Durante el segundo movimiento, y pese
a lo complejo del mismo, Comesaña dejó ver caracteres y matices marcados por un
virtuosismo fuera de serie. Era imposible quitar la vista de la mano izquierda
del músico, que reptaba por el mástil del instrumento como si los dedos,
independientes de su dueño, supieran en qué lugar situarse a cada décima de
segundo. Con el tercer movimiento, el sonido del violín llenó definitivamente
la sala, desmintiendo las primeras impresiones. Al llegar al tema inicial,
conocido ya desde el primer movimiento, Comesaña parecía flotar entre los
trinos que revoloteaban en el diapasón de su violín. La música nos abrió un
mundo fantástico, etéreo, impropio del mundo terrenal en el que la
escuchábamos. Como bis, el violinista tocó la Sarabanda de la Partita número 1 de Bach,
demostrando el dominio del lenguaje barroco con sutiles y muy bien traídas
aportaciones improvisadas.
La
mer de Debussy fue la obra que puso fin a un concierto
de dos horas y media que, si bien resultó demasiado largo, no dejó de ser
nutritivo para quienes lo disfrutamos. Una orquesta al completo representó cada
uno de los cuadros marinos que el compositor había plasmado a través de la
música. La sección de metales se mostró potente en esta obra como no lo había
hecho en el resto del concierto, y la cuerda vibró realmente como un mar
espoleado por Afkham, quien no perdió energía en ningún momento.

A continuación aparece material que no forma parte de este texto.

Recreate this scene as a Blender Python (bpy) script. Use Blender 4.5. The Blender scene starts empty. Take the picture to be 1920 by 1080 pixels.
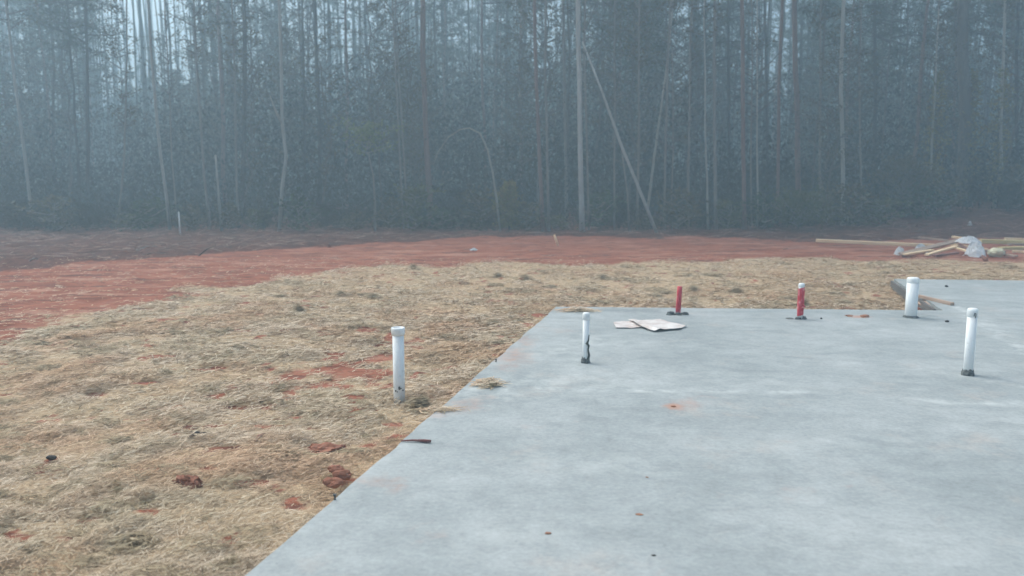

Aunque es cierto que la sala no estaba llena hasta los
topes como en otras ocasiones, esta vez sí tuvimos la suerte de ver a jóvenes
saliendo emocionados del concierto. De la misma manera, también en el escenario
se agradeció ver la mezcla de generaciones. Se notó en la energía que, como
explicaba Clara Sánchez en unas notas al programa muy de agradecer y que
merecen especial mención, caracteriza a la juventud.